▶ WHAT THE TASK REQUIRES
Leave the pictures out and quote every line from the start of the listing to the line with "PI = math.pi", inclusive.
%%
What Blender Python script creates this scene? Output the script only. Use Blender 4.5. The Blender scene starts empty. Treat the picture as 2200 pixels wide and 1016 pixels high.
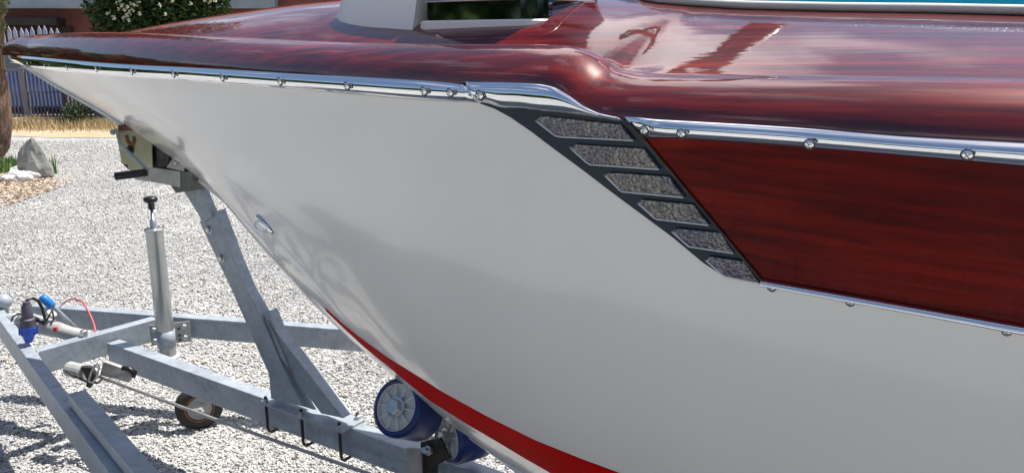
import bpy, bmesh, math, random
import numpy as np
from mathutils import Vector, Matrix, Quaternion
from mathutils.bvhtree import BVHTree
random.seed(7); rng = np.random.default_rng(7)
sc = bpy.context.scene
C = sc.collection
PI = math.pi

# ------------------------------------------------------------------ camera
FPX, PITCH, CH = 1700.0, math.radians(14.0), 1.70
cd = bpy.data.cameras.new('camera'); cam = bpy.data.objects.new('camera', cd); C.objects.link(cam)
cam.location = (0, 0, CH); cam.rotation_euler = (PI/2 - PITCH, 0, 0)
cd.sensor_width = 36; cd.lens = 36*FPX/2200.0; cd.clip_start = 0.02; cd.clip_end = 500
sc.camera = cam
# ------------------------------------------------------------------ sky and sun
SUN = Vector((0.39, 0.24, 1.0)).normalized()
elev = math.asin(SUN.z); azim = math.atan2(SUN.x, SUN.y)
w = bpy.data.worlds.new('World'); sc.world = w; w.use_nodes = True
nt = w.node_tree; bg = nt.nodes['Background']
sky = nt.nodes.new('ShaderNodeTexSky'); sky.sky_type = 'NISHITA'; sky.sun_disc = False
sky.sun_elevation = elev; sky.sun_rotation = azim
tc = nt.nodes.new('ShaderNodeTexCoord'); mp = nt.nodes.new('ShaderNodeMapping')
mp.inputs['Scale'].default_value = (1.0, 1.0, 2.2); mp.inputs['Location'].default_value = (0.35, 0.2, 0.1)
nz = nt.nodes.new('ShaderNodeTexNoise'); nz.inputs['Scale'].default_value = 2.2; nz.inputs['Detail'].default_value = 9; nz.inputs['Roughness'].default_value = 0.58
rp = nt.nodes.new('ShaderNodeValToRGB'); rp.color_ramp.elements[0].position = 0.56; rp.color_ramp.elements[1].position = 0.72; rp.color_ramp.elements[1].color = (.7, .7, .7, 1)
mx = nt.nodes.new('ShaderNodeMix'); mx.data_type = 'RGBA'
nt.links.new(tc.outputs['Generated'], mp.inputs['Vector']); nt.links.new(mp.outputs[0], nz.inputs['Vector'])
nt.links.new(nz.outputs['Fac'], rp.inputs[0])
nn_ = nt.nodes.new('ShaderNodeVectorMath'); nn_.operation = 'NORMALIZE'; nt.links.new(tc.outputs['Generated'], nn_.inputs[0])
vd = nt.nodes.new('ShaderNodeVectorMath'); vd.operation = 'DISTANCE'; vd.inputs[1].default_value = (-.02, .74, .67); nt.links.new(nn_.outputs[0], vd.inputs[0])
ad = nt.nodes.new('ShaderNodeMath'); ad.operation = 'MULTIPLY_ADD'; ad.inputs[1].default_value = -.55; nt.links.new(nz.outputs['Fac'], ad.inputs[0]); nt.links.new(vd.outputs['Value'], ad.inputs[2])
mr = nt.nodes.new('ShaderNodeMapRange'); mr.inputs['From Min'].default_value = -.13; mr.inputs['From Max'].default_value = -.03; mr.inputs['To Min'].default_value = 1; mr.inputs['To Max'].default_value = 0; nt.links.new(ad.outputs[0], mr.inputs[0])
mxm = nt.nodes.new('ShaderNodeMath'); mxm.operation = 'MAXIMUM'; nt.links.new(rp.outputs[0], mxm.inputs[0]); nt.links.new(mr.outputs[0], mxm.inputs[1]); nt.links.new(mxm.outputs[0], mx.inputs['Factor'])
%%
▶ SOLUTION TO THIS PROBLEM
What Blender Python script creates this scene? Output the script only. Use Blender 4.5. The Blender scene starts empty. Treat the picture as 2200 pixels wide and 1016 pixels high.
import bpy, bmesh, math, random
import numpy as np
from mathutils import Vector, Matrix, Quaternion
from mathutils.bvhtree import BVHTree
random.seed(7); rng = np.random.default_rng(7)
sc = bpy.context.scene
C = sc.collection
PI = math.pi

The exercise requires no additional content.